══ Data excerpt

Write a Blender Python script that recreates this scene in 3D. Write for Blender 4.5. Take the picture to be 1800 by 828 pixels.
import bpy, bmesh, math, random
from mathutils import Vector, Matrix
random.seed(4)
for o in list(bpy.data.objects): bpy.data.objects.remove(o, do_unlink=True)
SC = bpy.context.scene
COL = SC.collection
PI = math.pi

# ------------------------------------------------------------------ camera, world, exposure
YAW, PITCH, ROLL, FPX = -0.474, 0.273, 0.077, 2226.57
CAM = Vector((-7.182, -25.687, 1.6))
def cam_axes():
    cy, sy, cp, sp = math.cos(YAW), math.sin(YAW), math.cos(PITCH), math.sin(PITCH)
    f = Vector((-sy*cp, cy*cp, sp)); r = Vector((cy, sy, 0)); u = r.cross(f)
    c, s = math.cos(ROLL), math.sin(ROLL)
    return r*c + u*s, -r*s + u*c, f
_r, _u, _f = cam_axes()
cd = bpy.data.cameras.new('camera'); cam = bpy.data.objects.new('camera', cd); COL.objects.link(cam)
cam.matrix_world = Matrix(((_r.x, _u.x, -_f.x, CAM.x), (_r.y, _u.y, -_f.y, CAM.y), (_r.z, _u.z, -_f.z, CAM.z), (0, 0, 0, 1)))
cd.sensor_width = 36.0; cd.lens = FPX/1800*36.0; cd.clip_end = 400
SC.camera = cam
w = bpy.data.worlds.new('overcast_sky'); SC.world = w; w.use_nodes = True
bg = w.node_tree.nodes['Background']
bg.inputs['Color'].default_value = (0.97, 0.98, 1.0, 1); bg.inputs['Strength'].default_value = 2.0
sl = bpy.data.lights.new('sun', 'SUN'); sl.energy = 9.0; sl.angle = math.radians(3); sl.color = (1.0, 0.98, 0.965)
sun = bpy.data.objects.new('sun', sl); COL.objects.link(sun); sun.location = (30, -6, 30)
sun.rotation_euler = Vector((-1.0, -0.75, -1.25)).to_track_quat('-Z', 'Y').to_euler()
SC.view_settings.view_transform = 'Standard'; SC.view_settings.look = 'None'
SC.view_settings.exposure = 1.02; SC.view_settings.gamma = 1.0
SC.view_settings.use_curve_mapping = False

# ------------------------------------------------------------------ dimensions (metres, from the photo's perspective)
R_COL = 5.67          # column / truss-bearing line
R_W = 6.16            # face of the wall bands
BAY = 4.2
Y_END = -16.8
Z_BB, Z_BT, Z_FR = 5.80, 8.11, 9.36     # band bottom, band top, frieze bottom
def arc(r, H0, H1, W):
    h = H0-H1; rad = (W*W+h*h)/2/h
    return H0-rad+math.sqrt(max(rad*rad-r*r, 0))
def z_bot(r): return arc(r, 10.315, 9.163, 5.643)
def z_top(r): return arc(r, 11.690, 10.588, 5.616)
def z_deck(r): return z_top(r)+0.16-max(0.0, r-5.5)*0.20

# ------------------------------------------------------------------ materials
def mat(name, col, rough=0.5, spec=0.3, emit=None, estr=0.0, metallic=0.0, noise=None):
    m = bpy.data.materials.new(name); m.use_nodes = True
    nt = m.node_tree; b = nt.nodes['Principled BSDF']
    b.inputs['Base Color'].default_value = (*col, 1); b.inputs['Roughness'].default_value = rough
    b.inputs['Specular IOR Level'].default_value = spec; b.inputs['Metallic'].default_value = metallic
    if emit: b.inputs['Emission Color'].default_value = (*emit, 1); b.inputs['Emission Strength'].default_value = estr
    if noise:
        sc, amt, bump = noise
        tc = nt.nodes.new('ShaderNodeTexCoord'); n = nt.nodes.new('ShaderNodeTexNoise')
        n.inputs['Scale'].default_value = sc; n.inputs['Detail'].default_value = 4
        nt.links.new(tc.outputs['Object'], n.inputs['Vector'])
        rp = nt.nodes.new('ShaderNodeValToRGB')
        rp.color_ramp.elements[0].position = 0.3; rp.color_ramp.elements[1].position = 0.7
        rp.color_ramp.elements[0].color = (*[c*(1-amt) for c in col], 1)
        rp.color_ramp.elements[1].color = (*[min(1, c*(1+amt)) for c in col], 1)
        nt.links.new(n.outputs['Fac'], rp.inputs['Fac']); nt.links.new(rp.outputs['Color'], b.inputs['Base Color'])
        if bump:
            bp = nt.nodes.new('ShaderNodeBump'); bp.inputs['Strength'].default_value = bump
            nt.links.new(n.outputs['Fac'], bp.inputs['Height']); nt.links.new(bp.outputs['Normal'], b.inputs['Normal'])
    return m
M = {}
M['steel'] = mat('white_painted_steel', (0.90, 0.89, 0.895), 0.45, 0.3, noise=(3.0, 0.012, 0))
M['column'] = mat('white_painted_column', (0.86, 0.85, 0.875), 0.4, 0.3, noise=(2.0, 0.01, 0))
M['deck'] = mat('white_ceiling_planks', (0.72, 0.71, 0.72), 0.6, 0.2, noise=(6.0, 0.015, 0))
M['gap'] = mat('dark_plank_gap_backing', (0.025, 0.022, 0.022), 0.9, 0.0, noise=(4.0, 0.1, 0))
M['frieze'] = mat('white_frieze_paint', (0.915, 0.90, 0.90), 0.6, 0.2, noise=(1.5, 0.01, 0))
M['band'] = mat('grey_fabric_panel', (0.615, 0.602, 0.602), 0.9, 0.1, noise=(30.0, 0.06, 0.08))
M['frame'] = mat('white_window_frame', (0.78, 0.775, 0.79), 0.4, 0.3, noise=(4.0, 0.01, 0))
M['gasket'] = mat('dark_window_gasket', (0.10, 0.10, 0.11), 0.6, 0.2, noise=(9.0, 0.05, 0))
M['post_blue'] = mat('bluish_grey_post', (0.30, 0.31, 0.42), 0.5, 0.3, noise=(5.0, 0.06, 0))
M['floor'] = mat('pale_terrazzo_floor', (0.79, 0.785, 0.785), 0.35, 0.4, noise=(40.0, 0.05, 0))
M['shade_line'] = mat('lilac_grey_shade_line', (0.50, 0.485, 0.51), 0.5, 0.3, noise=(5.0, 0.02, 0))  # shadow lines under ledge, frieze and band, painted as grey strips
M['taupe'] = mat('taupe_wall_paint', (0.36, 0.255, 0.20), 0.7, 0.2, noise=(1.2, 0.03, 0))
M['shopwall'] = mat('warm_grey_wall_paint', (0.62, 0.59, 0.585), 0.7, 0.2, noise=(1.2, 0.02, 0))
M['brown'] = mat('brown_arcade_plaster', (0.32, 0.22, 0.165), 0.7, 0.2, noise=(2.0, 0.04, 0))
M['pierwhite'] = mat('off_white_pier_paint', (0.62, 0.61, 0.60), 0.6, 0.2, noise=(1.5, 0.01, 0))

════

_What to do_: Go back to the listing above and please repeat it exactly.

_Result_:
Write a Blender Python script that recreates this scene in 3D. Write for Blender 4.5. Take the picture to be 1800 by 828 pixels.
import bpy, bmesh, math, random
from mathutils import Vector, Matrix
random.seed(4)
for o in list(bpy.data.objects): bpy.data.objects.remove(o, do_unlink=True)
SC = bpy.context.scene
COL = SC.collection
PI = math.pi

# ------------------------------------------------------------------ camera, world, exposure
YAW, PITCH, ROLL, FPX = -0.474, 0.273, 0.077, 2226.57
CAM = Vector((-7.182, -25.687, 1.6))
def cam_axes():
    cy, sy, cp, sp = math.cos(YAW), math.sin(YAW), math.cos(PITCH), math.sin(PITCH)
    f = Vector((-sy*cp, cy*cp, sp)); r = Vector((cy, sy, 0)); u = r.cross(f)
    c, s = math.cos(ROLL), math.sin(ROLL)
    return r*c + u*s, -r*s + u*c, f
_r, _u, _f = cam_axes()
cd = bpy.data.cameras.new('camera'); cam = bpy.data.objects.new('camera', cd); COL.objects.link(cam)
cam.matrix_world = Matrix(((_r.x, _u.x, -_f.x, CAM.x), (_r.y, _u.y, -_f.y, CAM.y), (_r.z, _u.z, -_f.z, CAM.z), (0, 0, 0, 1)))
cd.sensor_width = 36.0; cd.lens = FPX/1800*36.0; cd.clip_end = 400
SC.camera = cam
w = bpy.data.worlds.new('overcast_sky'); SC.world = w; w.use_nodes = True
bg = w.node_tree.nodes['Background']
bg.inputs['Color'].default_value = (0.97, 0.98, 1.0, 1); bg.inputs['Strength'].default_value = 2.0
sl = bpy.data.lights.new('sun', 'SUN'); sl.energy = 9.0; sl.angle = math.radians(3); sl.color = (1.0, 0.98, 0.965)
sun = bpy.data.objects.new('sun', sl); COL.objects.link(sun); sun.location = (30, -6, 30)
sun.rotation_euler = Vector((-1.0, -0.75, -1.25)).to_track_quat('-Z', 'Y').to_euler()
SC.view_settings.view_transform = 'Standard'; SC.view_settings.look = 'None'
SC.view_settings.exposure = 1.02; SC.view_settings.gamma = 1.0
SC.view_settings.use_curve_mapping = False

# ------------------------------------------------------------------ dimensions (metres, from the photo's perspective)
R_COL = 5.67          # column / truss-bearing line
R_W = 6.16            # face of the wall bands
BAY = 4.2
Y_END = -16.8
Z_BB, Z_BT, Z_FR = 5.80, 8.11, 9.36     # band bottom, band top, frieze bottom
def arc(r, H0, H1, W):
    h = H0-H1; rad = (W*W+h*h)/2/h
    return H0-rad+math.sqrt(max(rad*rad-r*r, 0))
def z_bot(r): return arc(r, 10.315, 9.163, 5.643)
def z_top(r): return arc(r, 11.690, 10.588, 5.616)
def z_deck(r): return z_top(r)+0.16-max(0.0, r-5.5)*0.20

# ------------------------------------------------------------------ materials
def mat(name, col, rough=0.5, spec=0.3, emit=None, estr=0.0, metallic=0.0, noise=None):
    m = bpy.data.materials.new(name); m.use_nodes = True
    nt = m.node_tree; b = nt.nodes['Principled BSDF']
    b.inputs['Base Color'].default_value = (*col, 1); b.inputs['Roughness'].default_value = rough
    b.inputs['Specular IOR Level'].default_value = spec; b.inputs['Metallic'].default_value = metallic
    if emit: b.inputs['Emission Color'].default_value = (*emit, 1); b.inputs['Emission Strength'].default_value = estr
    if noise:
        sc, amt, bump = noise
        tc = nt.nodes.new('ShaderNodeTexCoord'); n = nt.nodes.new('ShaderNodeTexNoise')
        n.inputs['Scale'].default_value = sc; n.inputs['Detail'].default_value = 4
        nt.links.new(tc.outputs['Object'], n.inputs['Vector'])
        rp = nt.nodes.new('ShaderNodeValToRGB')
        rp.color_ramp.elements[0].position = 0.3; rp.color_ramp.elements[1].position = 0.7
        rp.color_ramp.elements[0].color = (*[c*(1-amt) for c in col], 1)
        rp.color_ramp.elements[1].color = (*[min(1, c*(1+amt)) for c in col], 1)
        nt.links.new(n.outputs['Fac'], rp.inputs['Fac']); nt.links.new(rp.outputs['Color'], b.inputs['Base Color'])
        if bump:
            bp = nt.nodes.new('ShaderNodeBump'); bp.inputs['Strength'].default_value = bump
            nt.links.new(n.outputs['Fac'], bp.inputs['Height']); nt.links.new(bp.outputs['Normal'], b.inputs['Normal'])
    return m
M = {}
M['steel'] = mat('white_painted_steel', (0.90, 0.89, 0.895), 0.45, 0.3, noise=(3.0, 0.012, 0))
M['column'] = mat('white_painted_column', (0.86, 0.85, 0.875), 0.4, 0.3, noise=(2.0, 0.01, 0))
M['deck'] = mat('white_ceiling_planks', (0.72, 0.71, 0.72), 0.6, 0.2, noise=(6.0, 0.015, 0))
M['gap'] = mat('dark_plank_gap_backing', (0.025, 0.022, 0.022), 0.9, 0.0, noise=(4.0, 0.1, 0))
M['frieze'] = mat('white_frieze_paint', (0.915, 0.90, 0.90), 0.6, 0.2, noise=(1.5, 0.01, 0))
M['band'] = mat('grey_fabric_panel', (0.615, 0.602, 0.602), 0.9, 0.1, noise=(30.0, 0.06, 0.08))
M['frame'] = mat('white_window_frame', (0.78, 0.775, 0.79), 0.4, 0.3, noise=(4.0, 0.01, 0))
M['gasket'] = mat('dark_window_gasket', (0.10, 0.10, 0.11), 0.6, 0.2, noise=(9.0, 0.05, 0))
M['post_blue'] = mat('bluish_grey_post', (0.30, 0.31, 0.42), 0.5, 0.3, noise=(5.0, 0.06, 0))
M['floor'] = mat('pale_terrazzo_floor', (0.79, 0.785, 0.785), 0.35, 0.4, noise=(40.0, 0.05, 0))
M['shade_line'] = mat('lilac_grey_shade_line', (0.50, 0.485, 0.51), 0.5, 0.3, noise=(5.0, 0.02, 0))  # shadow lines under ledge, frieze and band, painted as grey strips
M['taupe'] = mat('taupe_wall_paint', (0.36, 0.255, 0.20), 0.7, 0.2, noise=(1.2, 0.03, 0))
M['shopwall'] = mat('warm_grey_wall_paint', (0.62, 0.59, 0.585), 0.7, 0.2, noise=(1.2, 0.02, 0))
M['brown'] = mat('brown_arcade_plaster', (0.32, 0.22, 0.165), 0.7, 0.2, noise=(2.0, 0.04, 0))
M['pierwhite'] = mat('off_white_pier_paint', (0.62, 0.61, 0.60), 0.6, 0.2, noise=(1.5, 0.01, 0))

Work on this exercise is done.